A sua condenação, por difusão de “mentiras” destinadas a prejudicar o país e apoio ao movimento islamista, gerou um coro internacional de protestos e levou as Nações Unidas a denunciarem a falta de independência do sistema judicial egípcio. A Al-Jazira, apoiada por órgãos de comunicação social em todo o mundo, lançou uma campanha para a sua libertação. Mas a anulação agora conhecida só se tornou possível face aos recentes sinais de reaproximação entre o Egipto e o Qatar, onde está sediada a estação pan-árabe e que era um dos principais aliados da Irmandade Muçulmana.

Impulso saudita
Sob impulso da Arábia Saudita, a 20 de Dezembro um enviado do Qatar visitou o Cairo, assegurando o “total apoio” de Doha ao Governo de Sissi, eleito em Maio com 97% dos votos, e o regime egípcio saudou “a nova era” nas relações bilaterais. No final de Dezembro, a Al-Jazira anunciou a decisão de suspender o canal Mubasher Misr, que difundia para o Egipto e era uma fonte de tensão entre os dois países. E Sissi assinou em Novembro um decreto que permite aos arguidos estrangeiros cumprirem a pena no seu país de origem.

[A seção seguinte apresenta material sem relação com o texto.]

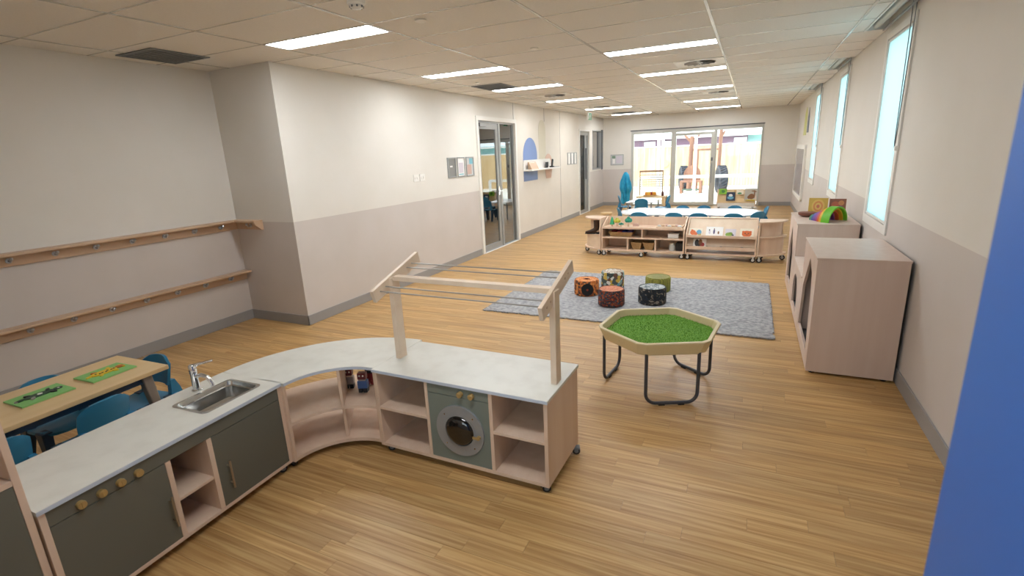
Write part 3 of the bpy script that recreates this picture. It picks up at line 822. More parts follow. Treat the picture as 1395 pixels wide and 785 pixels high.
# -- clothes airer standing on that bench
t = thing('clothes_airer', 'pale wooden toy clothes airer with four metal rods on the laundry bench', 'drying rack', (-2.018, 2.183, BZT), math.radians(-.8))
pa = (.036, 1.098)
z_ = BZT
for px in pa:
    B(px + (0 if px < .5 else 0), .185, 0, px + .034, .255, 1.10 - z_).build('post', M_BIRCHL, t, bevel=.002)
B(pa[0] + .034, .192, 1.085 - z_, pa[1], .246, 1.113 - z_).build('cross_bar', M_BIRCHL, t, bevel=.002)
sl = math.atan2(.148, .455)
for px, off in ((pa[0], .0), (pa[1] + .014, .0)):
    mb = MB()
    mb.T = Matrix.Translation((px, .030, 1.055 - z_)) @ Matrix.Rotation(sl, 4, 'X')
    mb.box(-.014, 0, -.078, .010, .492, 0)
    mb.build('slanted_arm', M_BIRCHL, t, bevel=.002)
for s_ in (.06, .115, .345, .40):
    y_ = .030 + s_ * math.cos(sl) + .035 * math.sin(sl); zz_ = 1.055 - z_ + s_ * math.sin(sl) - .035 * math.cos(sl)
    MB().cyl((pa[0] + .004, y_, zz_), (pa[1] + .026, y_, zz_), .0042, n=8).build('rod', M_ROD, t)
for s_ in (.06, .115, .23, .345, .40):
    y_ = .030 + s_ * math.cos(sl) + .035 * math.sin(sl); zz_ = 1.055 - z_ + s_ * math.sin(sl) - .035 * math.cos(sl)
    MB().cyl((pa[1] + .0235, y_, zz_), (pa[1] + .0265, y_, zz_), .007, n=10).build('screw_cap', M_RAIL, t)

# -- curved corner unit
t = thing('curved_corner_unit', 'curved birch corner shelf unit joining the sink bench and laundry bench', 'cabinet', (-2.026, 1.838, 0))
ri, ro = .365, .858
A0, A1 = PI / 2 - .012, PI + .018
MB().sector(0, 0, ri - .010, ro + .006, A0, A1, BZ1, BZT, 32).build('bench_top', M_STONE, t)
MB().sector(0, 0, ri - .012, ri - .010, A0, A1, BZ1 + .001, BZT - .002, 32).build('bench_edge_lit', M_SEDGE, t)
MB().sector(0, 0, ri, ro - .005, A0, A1, BZ0, BZ0 + .022, 32).build('base_panel', M_BIRCH, t)
MB().sector(0, 0, ri, ro - .005, A0 + .04, A1 - .03, .283, .301, 32).build('shelf', M_BIRCH, t)
def radial(a, z0, z1, th, nm, r0=ri, r1=ro - .005):
    mb = MB(); mb.T = Matrix.Rotation(a, 4, 'Z'); mb.box(r0, -th / 2, z0, r1, th / 2, z1); return mb.build(nm, M_BIRCH, t, bevel=.0015)
radial(A0 + .03, BZ0 + .022, BZ1, .020, 'side_panel'); radial(A1 - .025, BZ0 + .022, BZ1, .020, 'side_panel')
radial(2.23, BZ0 + .022, .283, .018, 'divider', ri + .03, ro - .01); radial(2.23, .301, BZ1, .018, 'divider', ri, ro - .01)
for a_, r_ in ((A1 - .07, ri + .05), (A1 - .1, ro - .06), (A0 + .1, ro - .06), (2.3, ro - .06)):
    castor(t, r_ * math.cos(a_), r_ * math.sin(a_), BZ0, yaw=a_)
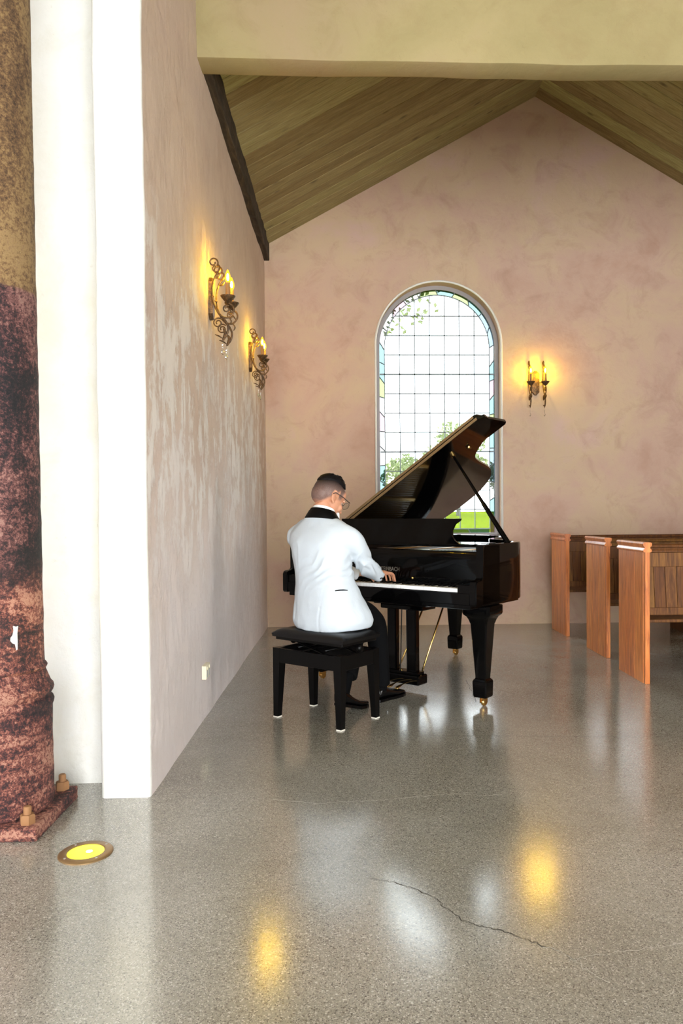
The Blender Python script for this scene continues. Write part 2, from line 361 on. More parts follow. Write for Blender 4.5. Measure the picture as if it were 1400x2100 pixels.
strip([(-0.306, 3.028), (-0.147, 2.978), (-0.032, 2.986), (0.104, 2.993), (0.223, 3.017), (0.364, 3.04), (0.445, 3.051), (0.539, 3.019), (0.62, 3.025)], .004, 'crack', M_crackl)
strip([(0.548, 1.889), (0.617, 1.907), (0.726, 1.927), (0.881, 1.955)], .0025, 'crack', M_crackl)
strip([(0.80, 5.108), (0.785, 4.76), (0.765, 4.514)], .004, 'crack', M_crackd)
strip([(-0.45, 3.932), (1.663, 3.743), (3.0, 3.62)], .003, 'floor_joint', M_crackd, .0005, 3)

# header beam and wall above the arch
bm = bmesh.new()
def header():
    x0, x1, y0, y1, z0 = XW-.05, 7.2, 4.241, 4.424, 3.662; n = 130; prof = []
    for i in range(n+1):
        x = x0+(x1-x0)*i/n; r = []
        for (y, z) in ((y0, 6.6), (y0, 4.6), (y0, 4.0), (y0, z0+.03), (y0+.012, z0+.004), (y0+.03, z0), (y1-.03, z0), (y1-.01, z0+.006), (y1, z0+.03), (y1, 6.6)):
            p = Vector((x, y, z)); q = p+nv(p, 2.4)*.009; q.z = q.z-.010*max(0, x-2.2); q.x = x; r.append(bm.verts.new(q))
        prof.append(r)
    for a_, b_ in zip(prof, prof[1:]):
        for j in range(len(a_)-1): bm.faces.new((a_[j], a_[j+1], b_[j+1], b_[j]))
header(); structure(obj('wall_front', bm, M_beam, auto=50))

# sloped plank ceiling
ceil = structure(empty('ceiling', (1.933, 4.42, 5.338)))
APX, APZ = 1.933, 5.345
def plank_mesh(x1, z1, side):
    b_ = bmesh.new(); d = Vector((x1-APX, 0, z1-APZ)); L = d.length; w = .1685
    box(b_, -.01, L, 0, w-.004, -.0, .02, .006)
    ang = math.atan2(d.z, d.x); Mx = Matrix.Rotation(-ang, 4, 'Y')
    for v in b_.verts: v.co = Vector((v.co.x, v.co.y, v.co.z if d.x > 0 else -v.co.z))
    me = bpy.data.meshes.new('plank'); bmesh.ops.recalc_face_normals(b_, faces=b_.faces); b_.to_mesh(me); b_.free(); me.materials.append(M_pine)
    return me, -ang
LE = (-.83, 3.812); RE = (4.95, 3.605)
for (x1, z1) in (LE, RE):
    me, ang = plank_mesh(x1, z1, 0)
    for k in range(20):
        o = link('plank', me, ceil); o.location = (0, k*.1685-.14, 0); o.rotation_euler = (random.uniform(-.006, .006), ang, 0)
bm = bmesh.new()
for (x1, z1) in (LE, RE):
    d = Vector((x1-APX, 0, z1-APZ)).normalized(); nn = Vector((-d.z, 0, d.x)); nn = nn if nn.z > 0 else -nn
    p = [Vector((APX, 0, APZ))+nn*.03-d*.2, Vector((x1, 0, z1))+nn*.03+d*.3]
    vs = [bm.verts.new((q.x, y, q.z)) for q in p for y in (4.3, YB+.4)]; bm.faces.new((vs[0], vs[1], vs[3], vs[2]))
structure(obj('roof', bm, M_pewback))
# dark eave timber along the left wall
bm = bmesh.new(); r = []
for i in range(61):
    y = 4.38+(YB-4.38)*i/60; c = []
    for (x, z) in ((XW-.03, 3.676), (XW+.049, 3.672), (XW+.053, 3.68), (XW+.050, 3.86), (XW-.03, 3.86)):
        q = Vector((x, y, z)); e = nv(q, 9)*.008; c.append(Vector((x+e.x, y, z+e.z)))
    r.append(c)
rings(bm, r); structure(obj('trim_1', bm, M_tarred))
# the parts of the hall behind the camera and off to the right
bm = bmesh.new(); box(bm, 4.8, 5.0, 4.42, YB+.3, 0, 4.0); structure(obj('wall_right', bm, M_pink))
bm = bmesh.new(); box(bm, 7.0, 7.2, -4.2, 4.3, 0, 6.6); structure(obj('wall_nave_right', bm, M_beam))
bm = bmesh.new(); box(bm, -4.2, 7.2, -4.2, 4.42, 6.6, 6.8); structure(obj('ceiling_nave', bm, M_pine))
bm = bmesh.new()
box(bm, -4.2, -1.4, -4.2, -4.0, 0, 6.6); box(bm, 3.8, 7.2, -4.2, -4.0, 0, 6.6); box(bm, -1.4, 3.8, -4.2, -4.0, 3.6, 6.6)
structure(obj('wall_entrance', bm, M_beam))
bm = bmesh.new(); box(bm, 5.0, 7.2, 4.24, 4.42, 0, 4.0); structure(obj('wall_return', bm, M_cream))

# ------------------------------------------------------------------ window
win = structure(empty('window_1', (WC, YB+.15, WZ0)))
def wv(x, z, y=0.0): return Vector((x-WC, y, z-WZ0))
def arch_ring(bm_, r_out, r_in, y0, y1, z_out, z_in, spr=SPR, n=40):
    a_ = arch(WC, r_out, spr, z_out, n); b_ = arch(WC, r_in, spr, z_in, n)
    A0 = [bm_.verts.new(wv(x, z, y0)) for x, z in a_]; B0 = [bm_.verts.new(wv(x, z, y0)) for x, z in b_]
    A1 = [bm_.verts.new(wv(x, z, y1)) for x, z in a_]; B1 = [bm_.verts.new(wv(x, z, y1)) for x, z in b_]
    k = len(a_)
    for i in range(k):
        j = (i+1) % k
        bm_.faces.new((A0[i], A0[j], B0[j], B0[i])); bm_.faces.new((A1[i], A1[j], B1[j], B1[i])); bm_.faces.new((B0[i], B0[j], B1[j], B1[i])); bm_.faces.new((A0[i], A0[j], A1[j], A1[i]))
bm = bmesh.new(); arch_ring(bm, WR, WR-.042, -.012, .05, WZ0, WZ0+.03); obj('window_frame', bm, M_frame, win, auto=40)
bm = bmesh.new(); tube(bm, [wv(x, z, -.152) for x, z in arch(WC, WR+.004, SPR, WZ0)], .011, 8); obj('plaster_bead', bm, M_cream, win, smooth=True)
bm = bmesh.new(); box(bm, -WR-.03, WR+.03, -.19, .0, -.035, .004, .006); obj('window_sill', bm, M_frame, win)
RG = WR-.042; RI = RG-.054; ZG0 = WZ0+.03; ZI0 = .9726
inner = arch(WC, RI, SPR, ZI0, 48)
def clip(poly, axis, val, keep_less):
    out = []
    for i in range(len(poly)):
        p, q = poly[i], poly[(i+1) % len(poly)]; ip = (p[axis] <= val) == keep_less; iq = (q[axis] <= val) == keep_less
        if ip: out.append(p)
        if ip != iq:
            t = (val-p[axis])/(q[axis]-p[axis]); out.append((p[0]+(q[0]-p[0])*t, p[1]+(q[1]-p[1])*t))
    return out
cw = 2*RI/7; rh = .1993
for i in range(7):
    for j in range(13):
        x0, z0 = WC-RI+i*cw, ZI0+j*rh
        pl = clip(clip(clip(clip(inner, 0, x0+.002, False), 0, x0+cw-.002, True), 1, z0+.002, False), 1, z0+rh-.002, True)
        if len(pl) < 3: continue
        b_ = bmesh.new(); prism(b_, [(x-WC, z-WZ0) for x, z in pl], -.002, .002, lambda x, z, d: Vector((x, d, z))); obj('pane', b_, M_pane, win)
bm = bmesh.new()
def seg_in(axis, val):
    s = []
    for i in range(len(inner)):
        p, q = inner[i], inner[(i+1) % len(inner)]
        if (p[axis]-val)*(q[axis]-val) < 0:
            t = (val-p[axis])/(q[axis]-p[axis]); s.append(p[1-axis]+(q[1-axis]-p[1-axis])*t)
    return (min(s), max(s)) if len(s) >= 2 else None
for i in range(1, 7):
    x = WC-RI+i*cw; s = seg_in(0, x)
    b_ = bmesh.new(); box(b_, x-WC-.005, x-WC+.005, -.006, .006, s[0]-WZ0, s[1]-WZ0); obj('lead_came', b_, M_lead, win)
for j in range(1, 12):
    z = ZI0+j*rh; s = seg_in(1, z+1e-5); w = .0068 if j in (4, 8) else .005; e = .05 if j in (4, 8) else 0
    b_ = bmesh.new(); box(b_, s[0]-WC-e, s[1]-WC+e, -.006, .006, z-WZ0-w, z-WZ0+w); obj('lead_came', b_, M_lead, win)
bm = bmesh.new(); arch_ring(bm, RI+.005, RI-.004, -.006, .006, ZI0-.006, ZI0+.005, n=48); obj('lead_came', bm, M_lead, win)
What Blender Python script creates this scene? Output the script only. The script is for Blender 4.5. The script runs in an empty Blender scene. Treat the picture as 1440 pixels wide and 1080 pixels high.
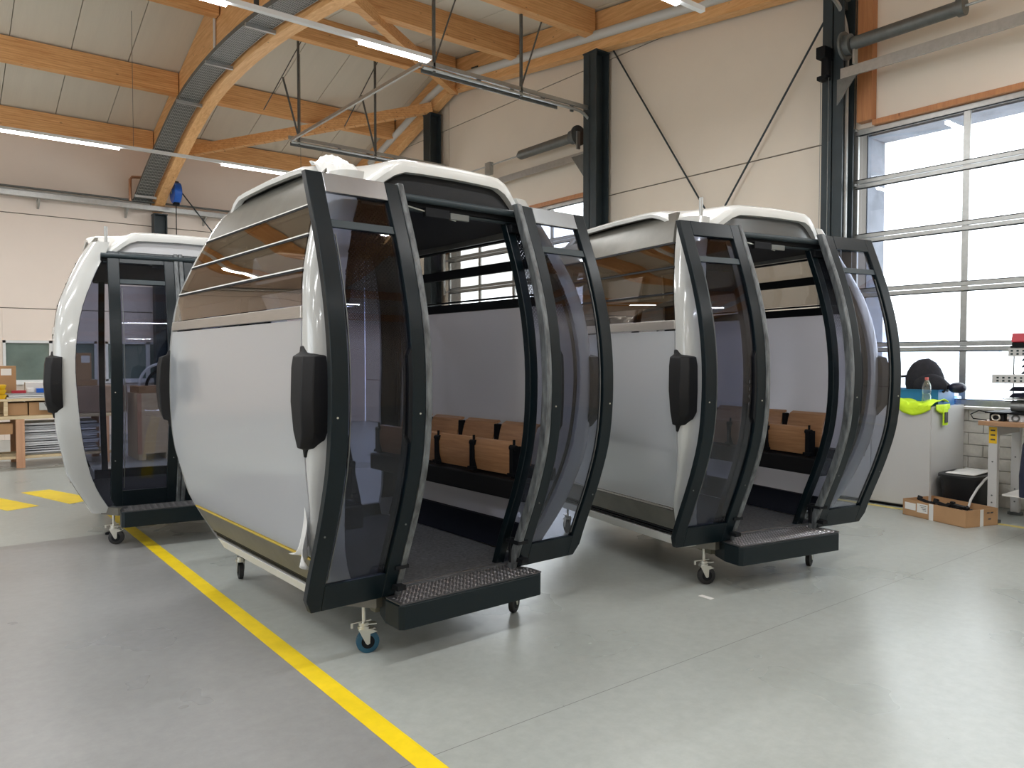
import bpy, bmesh, math, random
from mathutils import Vector, Matrix
random.seed(7)
PI = math.pi
SC = bpy.context.scene
COL = SC.collection

# ------------------------------------------------------------------ camera, sky, exposure
cam_d = bpy.data.cameras.new('camera'); cam = bpy.data.objects.new('camera', cam_d); COL.objects.link(cam)
cam.location = (0, 0, 1.6)
cam.rotation_euler = (math.radians(90 - 1.847), 0, math.radians(-38.0))
cam_d.sensor_width = 36.0; cam_d.lens = 1070 / 1440 * 36.0; cam_d.clip_start = .05; cam_d.clip_end = 400
SC.camera = cam
SC.view_settings.view_transform = 'Standard'; SC.view_settings.look = 'None'
SC.view_settings.gamma = 1.0; SC.view_settings.use_curve_mapping = False
SC.view_settings.exposure = 0.66
world = bpy.data.worlds.new('sky'); SC.world = world; world.use_nodes = True
bg = world.node_tree.nodes['Background']; bg.inputs[0].default_value = (.90, .95, 1.0, 1); bg.inputs[1].default_value = 3.2
LAMP_W = 30.0          # watts of each 1.5 m strip lamp
LAMP_EMIT = 14.0       # glow of its diffuser

def hall_lamp(name, loc, size, power, color=(.97, .985, 1), rot=(0, 0, 0)):
    L = bpy.data.lights.new(name, 'AREA'); L.shape = 'RECTANGLE'; L.size, L.size_y = size
    L.energy = power; L.color = color
    o = bpy.data.objects.new(name, L); COL.objects.link(o); o.location = loc; o.rotation_euler = rot
    return o

# ------------------------------------------------------------------ materials
MATS = {}
def newmat(name):
    m = bpy.data.materials.new(name); m.use_nodes = True
    nt = m.node_tree; nt.nodes.clear()
    out = nt.nodes.new('ShaderNodeOutputMaterial')
    MATS[name] = m
    return m, nt, out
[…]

Desenvolvimentos que levaram as famílias a acreditar que o processo poderia morrer já nesta quinta-feira. Mas as esperanças saíram goradas. “Eles não vão ser libertados até serem presentes a novo julgamento”, revelou Mostafa Nagy, um dos advogados que representa os três jornalistas, no final de uma curta audiência no Tribunal de Recurso.

Não existe uma data para o início do novo julgamento, mas a defesa está convicta de que poderá começar dentro de um mês, altura em que o juiz poderá decidir libertar os arguidos sob caução – além dos três jornalistas, outros quatro egípcios foram condenados no mesmo processo e vão também ser julgados de novo.

Desconsolados
“Eu sei que deveríamos estar contentes por ter sido aceite o recurso, mas esperava que o meu irmão fosse libertado”, disse aos jornalistas que enchiam a sala Adel, irmão de Fadel Fahmy. Também a Al-Jazira lamentou a decisão, sublinhando que os seus três funcionários “estão presos injustamente há mais de um ano”. “As autoridades egípcias têm uma escolha simples: libertá-los rapidamente ou arrastar isto, mantendo uma injustiça e prejudicando a imagem do país aos olhos do mundo”. 

Já o advogado australiano de Greste, Chris Flynn, diz que, apesar da decepção, o veredicto do Tribunal de Recurso é “positiva”, ao “reconhecer que o processo original tinha falhas” graves. “Esperamos que isto dê ao Presidente uma oportunidade para tentar considerar outras opções, como a deportação”.

Essa parece ser agora a opção privilegiada pela defesa de Greste e Fahmy, mesmo que a solução deixe de fora Baher Mohamed, detentor apenas de passaporte egípcio. “Acreditamos que é a nossa melhor oportunidade para conseguir a sua libertação o mais cedo possível”, disse o pai do jornalista canadiano ao Sydney Morning Herald. Já a noiva de Fahmy recordou que um novo julgamento, a cumprir todos os requisitos, “poderá demorar um ano e eles poderão ter de ficar na prisão até lá”.

Um pedido que poderá encontrar eco junto do Presidente, ansioso por fazer esquecer a morte de centenas e a prisão de milhares de apoiantes da Irmandade Muçulmana, o movimento que dominou o Egipto após a revolução de 2011, e a condenação de um número recorde de activistas e bloggers. Sissi afirmou numa entrevista recente  que teria preferido a deportação à condenação dos jornalistas, mas recusava até agora intrometer-se, alegando respeito pela independência judicial. O regresso do processo à fase inicial dá-lhe um pretexto para intervir, num gesto que favoreceria os seus esforços para reatar as boas relações com os países que criticaram o golpe militar de 2013.